The inside scoop
No one’s dirty secret is safe while Becky’s on the job
This story is a modern retelling of Victorianera novel Vanity Fair by William Thackeray. I haven’t read that book, but I did watch a TV adaptation, so I’m familiar with the character of social-climbing Becky Sharp, constantly fighting to better her circumstances as life throws curveballs at her. In the original novel, Becky is a real hustler and so recasting her for contemporary times as a relentlessly ambitious tabloid journalist is a smart idea.
The Becky of this novel is a girl who grows up poor in a wealthy area and develops a few chips on her shoulder as a result. When she lands a job working as a nanny for the Crawley family, she sees her opportunity to start making her way up. Her boss Pitt Crawley is editor of the Mercury newspaper and Becky is set on becoming a reporter. She can write, she has talent and is ruthless. Really, there is nothing to stop her rising to the top in the cut-throat world of tabloid newspapers of the 1990s.
As she pursues headlinegrabbing stories, despite the men who try to block her, Becky is determinedly set on power, success and revenge. She is a British tabloid journalist who puts getting the big exclusive in front of absolutely everything, even basic decency. And that is the real problem here; Becky is such a monster, she is impossible to warm to in any way. Also, if the aim was to explore what it takes to create a person like that, then I’m not convinced this novel manages it.

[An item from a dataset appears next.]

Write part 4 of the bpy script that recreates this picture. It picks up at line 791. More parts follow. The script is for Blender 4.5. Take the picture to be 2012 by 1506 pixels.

We are told that all the characters are fictitious, however the plot is quite clearly inspired by the phone-hacking scandal that erupted in the tabloid newspaper world early this century and which involved another “Becky”, former editor of the News of the World Rebekah Brooks.
As a fiction, it is grubby and nasty, but it’s also clever and makes some pretty compelling points about sexism and ethics. Becky is a book you can’t help being gripped by, but that doesn’t leave you feeling very good about anything.